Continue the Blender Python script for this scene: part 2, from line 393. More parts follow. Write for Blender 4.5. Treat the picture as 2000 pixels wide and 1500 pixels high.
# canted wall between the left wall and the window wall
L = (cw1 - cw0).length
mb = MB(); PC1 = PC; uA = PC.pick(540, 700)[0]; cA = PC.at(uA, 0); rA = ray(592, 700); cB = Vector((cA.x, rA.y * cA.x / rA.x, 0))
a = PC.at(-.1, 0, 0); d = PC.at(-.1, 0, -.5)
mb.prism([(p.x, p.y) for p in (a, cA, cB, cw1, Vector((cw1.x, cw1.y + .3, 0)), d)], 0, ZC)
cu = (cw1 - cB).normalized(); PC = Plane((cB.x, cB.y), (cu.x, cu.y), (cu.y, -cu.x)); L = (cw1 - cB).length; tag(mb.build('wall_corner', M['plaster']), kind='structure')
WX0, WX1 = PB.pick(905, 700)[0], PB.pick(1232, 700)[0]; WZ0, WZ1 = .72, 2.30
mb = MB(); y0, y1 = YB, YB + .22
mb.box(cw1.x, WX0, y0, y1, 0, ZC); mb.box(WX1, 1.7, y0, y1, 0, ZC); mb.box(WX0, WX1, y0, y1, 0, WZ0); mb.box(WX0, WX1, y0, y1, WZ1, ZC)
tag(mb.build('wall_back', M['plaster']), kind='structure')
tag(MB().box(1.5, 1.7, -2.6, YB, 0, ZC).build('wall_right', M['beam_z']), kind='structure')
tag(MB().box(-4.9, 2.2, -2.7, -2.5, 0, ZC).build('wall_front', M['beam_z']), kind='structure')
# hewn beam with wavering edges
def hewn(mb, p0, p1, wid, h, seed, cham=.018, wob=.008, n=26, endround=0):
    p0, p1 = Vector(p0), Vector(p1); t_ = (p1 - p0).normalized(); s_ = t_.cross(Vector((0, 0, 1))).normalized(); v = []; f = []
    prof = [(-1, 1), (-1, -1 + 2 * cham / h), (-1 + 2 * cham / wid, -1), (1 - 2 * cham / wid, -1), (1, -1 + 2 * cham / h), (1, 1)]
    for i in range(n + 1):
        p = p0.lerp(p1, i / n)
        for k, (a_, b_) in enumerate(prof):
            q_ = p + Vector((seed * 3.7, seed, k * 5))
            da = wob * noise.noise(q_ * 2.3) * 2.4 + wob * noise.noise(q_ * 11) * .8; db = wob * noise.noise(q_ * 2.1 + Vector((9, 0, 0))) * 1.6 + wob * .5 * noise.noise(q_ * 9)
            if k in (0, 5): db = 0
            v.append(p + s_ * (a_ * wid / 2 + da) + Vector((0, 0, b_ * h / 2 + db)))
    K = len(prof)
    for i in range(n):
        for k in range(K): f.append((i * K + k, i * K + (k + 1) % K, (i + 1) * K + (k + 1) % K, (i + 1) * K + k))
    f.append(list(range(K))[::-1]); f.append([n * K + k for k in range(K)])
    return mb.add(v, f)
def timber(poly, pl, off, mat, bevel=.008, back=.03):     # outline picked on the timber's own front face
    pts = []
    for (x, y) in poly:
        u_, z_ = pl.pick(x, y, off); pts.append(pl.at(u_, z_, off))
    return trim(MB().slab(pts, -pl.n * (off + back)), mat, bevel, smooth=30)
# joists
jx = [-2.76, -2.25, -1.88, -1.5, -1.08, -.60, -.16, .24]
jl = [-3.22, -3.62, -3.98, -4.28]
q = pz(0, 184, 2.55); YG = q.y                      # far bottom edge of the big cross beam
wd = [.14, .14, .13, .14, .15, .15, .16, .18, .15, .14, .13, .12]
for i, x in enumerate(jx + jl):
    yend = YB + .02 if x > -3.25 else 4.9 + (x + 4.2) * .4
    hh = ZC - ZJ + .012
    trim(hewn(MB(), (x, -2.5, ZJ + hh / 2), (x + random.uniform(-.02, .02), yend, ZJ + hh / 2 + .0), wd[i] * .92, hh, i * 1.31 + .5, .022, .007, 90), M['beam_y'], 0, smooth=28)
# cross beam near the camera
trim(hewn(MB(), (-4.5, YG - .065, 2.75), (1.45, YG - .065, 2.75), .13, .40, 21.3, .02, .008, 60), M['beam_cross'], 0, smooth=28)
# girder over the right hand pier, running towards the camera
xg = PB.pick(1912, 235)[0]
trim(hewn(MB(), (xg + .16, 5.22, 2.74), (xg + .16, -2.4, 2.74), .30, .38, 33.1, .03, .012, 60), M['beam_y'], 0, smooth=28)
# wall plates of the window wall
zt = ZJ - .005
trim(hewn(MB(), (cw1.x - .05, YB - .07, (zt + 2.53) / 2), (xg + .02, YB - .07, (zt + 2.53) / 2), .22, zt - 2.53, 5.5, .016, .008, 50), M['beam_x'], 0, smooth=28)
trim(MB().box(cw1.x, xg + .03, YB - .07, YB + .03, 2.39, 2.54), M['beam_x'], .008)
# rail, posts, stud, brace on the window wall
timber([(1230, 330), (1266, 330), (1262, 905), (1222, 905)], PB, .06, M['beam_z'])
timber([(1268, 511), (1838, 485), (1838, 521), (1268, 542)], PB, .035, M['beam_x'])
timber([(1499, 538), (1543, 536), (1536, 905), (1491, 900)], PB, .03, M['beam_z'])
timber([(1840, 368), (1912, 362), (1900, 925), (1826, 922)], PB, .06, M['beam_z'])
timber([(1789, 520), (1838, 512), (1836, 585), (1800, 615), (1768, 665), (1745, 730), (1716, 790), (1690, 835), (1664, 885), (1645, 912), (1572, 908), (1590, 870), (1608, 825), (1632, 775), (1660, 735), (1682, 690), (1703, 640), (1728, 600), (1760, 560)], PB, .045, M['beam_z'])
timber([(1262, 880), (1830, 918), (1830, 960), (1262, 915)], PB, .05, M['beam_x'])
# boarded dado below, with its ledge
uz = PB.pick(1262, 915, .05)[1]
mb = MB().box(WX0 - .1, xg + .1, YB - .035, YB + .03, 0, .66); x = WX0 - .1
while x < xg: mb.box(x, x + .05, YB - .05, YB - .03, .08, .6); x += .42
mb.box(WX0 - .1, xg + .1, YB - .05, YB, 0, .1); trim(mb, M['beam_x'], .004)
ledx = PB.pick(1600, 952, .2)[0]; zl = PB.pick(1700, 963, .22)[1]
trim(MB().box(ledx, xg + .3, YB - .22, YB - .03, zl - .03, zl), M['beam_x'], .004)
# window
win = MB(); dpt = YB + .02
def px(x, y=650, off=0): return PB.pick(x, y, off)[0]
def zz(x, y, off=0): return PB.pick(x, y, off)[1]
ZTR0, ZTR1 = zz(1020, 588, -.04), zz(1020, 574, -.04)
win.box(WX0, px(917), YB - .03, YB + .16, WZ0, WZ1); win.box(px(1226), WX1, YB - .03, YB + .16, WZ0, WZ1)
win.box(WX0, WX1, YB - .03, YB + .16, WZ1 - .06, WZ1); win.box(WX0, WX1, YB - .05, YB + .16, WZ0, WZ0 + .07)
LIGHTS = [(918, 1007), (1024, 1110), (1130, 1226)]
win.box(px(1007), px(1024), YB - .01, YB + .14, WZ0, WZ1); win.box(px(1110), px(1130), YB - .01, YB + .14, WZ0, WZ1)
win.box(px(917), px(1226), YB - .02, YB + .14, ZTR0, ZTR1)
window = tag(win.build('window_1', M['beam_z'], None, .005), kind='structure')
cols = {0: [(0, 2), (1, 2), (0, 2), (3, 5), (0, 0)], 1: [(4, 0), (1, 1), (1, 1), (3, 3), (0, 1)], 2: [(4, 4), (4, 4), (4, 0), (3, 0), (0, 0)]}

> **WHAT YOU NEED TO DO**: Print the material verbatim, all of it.

> **WRITTEN SOLUTION**:
Continue the Blender Python script for this scene: part 2, from line 393. More parts follow. Write for Blender 4.5. Treat the picture as 2000 pixels wide and 1500 pixels high.
# canted wall between the left wall and the window wall
L = (cw1 - cw0).length
mb = MB(); PC1 = PC; uA = PC.pick(540, 700)[0]; cA = PC.at(uA, 0); rA = ray(592, 700); cB = Vector((cA.x, rA.y * cA.x / rA.x, 0))
a = PC.at(-.1, 0, 0); d = PC.at(-.1, 0, -.5)
mb.prism([(p.x, p.y) for p in (a, cA, cB, cw1, Vector((cw1.x, cw1.y + .3, 0)), d)], 0, ZC)
cu = (cw1 - cB).normalized(); PC = Plane((cB.x, cB.y), (cu.x, cu.y), (cu.y, -cu.x)); L = (cw1 - cB).length; tag(mb.build('wall_corner', M['plaster']), kind='structure')
WX0, WX1 = PB.pick(905, 700)[0], PB.pick(1232, 700)[0]; WZ0, WZ1 = .72, 2.30
mb = MB(); y0, y1 = YB, YB + .22
mb.box(cw1.x, WX0, y0, y1, 0, ZC); mb.box(WX1, 1.7, y0, y1, 0, ZC); mb.box(WX0, WX1, y0, y1, 0, WZ0); mb.box(WX0, WX1, y0, y1, WZ1, ZC)
tag(mb.build('wall_back', M['plaster']), kind='structure')
tag(MB().box(1.5, 1.7, -2.6, YB, 0, ZC).build('wall_right', M['beam_z']), kind='structure')
tag(MB().box(-4.9, 2.2, -2.7, -2.5, 0, ZC).build('wall_front', M['beam_z']), kind='structure')
# hewn beam with wavering edges
def hewn(mb, p0, p1, wid, h, seed, cham=.018, wob=.008, n=26, endround=0):
    p0, p1 = Vector(p0), Vector(p1); t_ = (p1 - p0).normalized(); s_ = t_.cross(Vector((0, 0, 1))).normalized(); v = []; f = []
    prof = [(-1, 1), (-1, -1 + 2 * cham / h), (-1 + 2 * cham / wid, -1), (1 - 2 * cham / wid, -1), (1, -1 + 2 * cham / h), (1, 1)]
    for i in range(n + 1):
        p = p0.lerp(p1, i / n)
        for k, (a_, b_) in enumerate(prof):
            q_ = p + Vector((seed * 3.7, seed, k * 5))
            da = wob * noise.noise(q_ * 2.3) * 2.4 + wob * noise.noise(q_ * 11) * .8; db = wob * noise.noise(q_ * 2.1 + Vector((9, 0, 0))) * 1.6 + wob * .5 * noise.noise(q_ * 9)
            if k in (0, 5): db = 0
            v.append(p + s_ * (a_ * wid / 2 + da) + Vector((0, 0, b_ * h / 2 + db)))
    K = len(prof)
    for i in range(n):
        for k in range(K): f.append((i * K + k, i * K + (k + 1) % K, (i + 1) * K + (k + 1) % K, (i + 1) * K + k))
    f.append(list(range(K))[::-1]); f.append([n * K + k for k in range(K)])
    return mb.add(v, f)
def timber(poly, pl, off, mat, bevel=.008, back=.03):     # outline picked on the timber's own front face
    pts = []
    for (x, y) in poly:
        u_, z_ = pl.pick(x, y, off); pts.append(pl.at(u_, z_, off))
    return trim(MB().slab(pts, -pl.n * (off + back)), mat, bevel, smooth=30)
# joists
jx = [-2.76, -2.25, -1.88, -1.5, -1.08, -.60, -.16, .24]
jl = [-3.22, -3.62, -3.98, -4.28]
q = pz(0, 184, 2.55); YG = q.y                      # far bottom edge of the big cross beam
wd = [.14, .14, .13, .14, .15, .15, .16, .18, .15, .14, .13, .12]
for i, x in enumerate(jx + jl):
    yend = YB + .02 if x > -3.25 else 4.9 + (x + 4.2) * .4
    hh = ZC - ZJ + .012
    trim(hewn(MB(), (x, -2.5, ZJ + hh / 2), (x + random.uniform(-.02, .02), yend, ZJ + hh / 2 + .0), wd[i] * .92, hh, i * 1.31 + .5, .022, .007, 90), M['beam_y'], 0, smooth=28)
# cross beam near the camera
trim(hewn(MB(), (-4.5, YG - .065, 2.75), (1.45, YG - .065, 2.75), .13, .40, 21.3, .02, .008, 60), M['beam_cross'], 0, smooth=28)
# girder over the right hand pier, running towards the camera
xg = PB.pick(1912, 235)[0]
trim(hewn(MB(), (xg + .16, 5.22, 2.74), (xg + .16, -2.4, 2.74), .30, .38, 33.1, .03, .012, 60), M['beam_y'], 0, smooth=28)
# wall plates of the window wall
zt = ZJ - .005
trim(hewn(MB(), (cw1.x - .05, YB - .07, (zt + 2.53) / 2), (xg + .02, YB - .07, (zt + 2.53) / 2), .22, zt - 2.53, 5.5, .016, .008, 50), M['beam_x'], 0, smooth=28)
trim(MB().box(cw1.x, xg + .03, YB - .07, YB + .03, 2.39, 2.54), M['beam_x'], .008)
# rail, posts, stud, brace on the window wall
timber([(1230, 330), (1266, 330), (1262, 905), (1222, 905)], PB, .06, M['beam_z'])
timber([(1268, 511), (1838, 485), (1838, 521), (1268, 542)], PB, .035, M['beam_x'])
timber([(1499, 538), (1543, 536), (1536, 905), (1491, 900)], PB, .03, M['beam_z'])
timber([(1840, 368), (1912, 362), (1900, 925), (1826, 922)], PB, .06, M['beam_z'])
timber([(1789, 520), (1838, 512), (1836, 585), (1800, 615), (1768, 665), (1745, 730), (1716, 790), (1690, 835), (1664, 885), (1645, 912), (1572, 908), (1590, 870), (1608, 825), (1632, 775), (1660, 735), (1682, 690), (1703, 640), (1728, 600), (1760, 560)], PB, .045, M['beam_z'])
timber([(1262, 880), (1830, 918), (1830, 960), (1262, 915)], PB, .05, M['beam_x'])
# boarded dado below, with its ledge
uz = PB.pick(1262, 915, .05)[1]
mb = MB().box(WX0 - .1, xg + .1, YB - .035, YB + .03, 0, .66); x = WX0 - .1
while x < xg: mb.box(x, x + .05, YB - .05, YB - .03, .08, .6); x += .42
mb.box(WX0 - .1, xg + .1, YB - .05, YB, 0, .1); trim(mb, M['beam_x'], .004)
ledx = PB.pick(1600, 952, .2)[0]; zl = PB.pick(1700, 963, .22)[1]
trim(MB().box(ledx, xg + .3, YB - .22, YB - .03, zl - .03, zl), M['beam_x'], .004)
# window
win = MB(); dpt = YB + .02
def px(x, y=650, off=0): return PB.pick(x, y, off)[0]
def zz(x, y, off=0): return PB.pick(x, y, off)[1]
ZTR0, ZTR1 = zz(1020, 588, -.04), zz(1020, 574, -.04)
win.box(WX0, px(917), YB - .03, YB + .16, WZ0, WZ1); win.box(px(1226), WX1, YB - .03, YB + .16, WZ0, WZ1)
win.box(WX0, WX1, YB - .03, YB + .16, WZ1 - .06, WZ1); win.box(WX0, WX1, YB - .05, YB + .16, WZ0, WZ0 + .07)
LIGHTS = [(918, 1007), (1024, 1110), (1130, 1226)]
win.box(px(1007), px(1024), YB - .01, YB + .14, WZ0, WZ1); win.box(px(1110), px(1130), YB - .01, YB + .14, WZ0, WZ1)
win.box(px(917), px(1226), YB - .02, YB + .14, ZTR0, ZTR1)
window = tag(win.build('window_1', M['beam_z'], None, .005), kind='structure')
cols = {0: [(0, 2), (1, 2), (0, 2), (3, 5), (0, 0)], 1: [(4, 0), (1, 1), (1, 1), (3, 3), (0, 1)], 2: [(4, 4), (4, 4), (4, 0), (3, 0), (0, 0)]}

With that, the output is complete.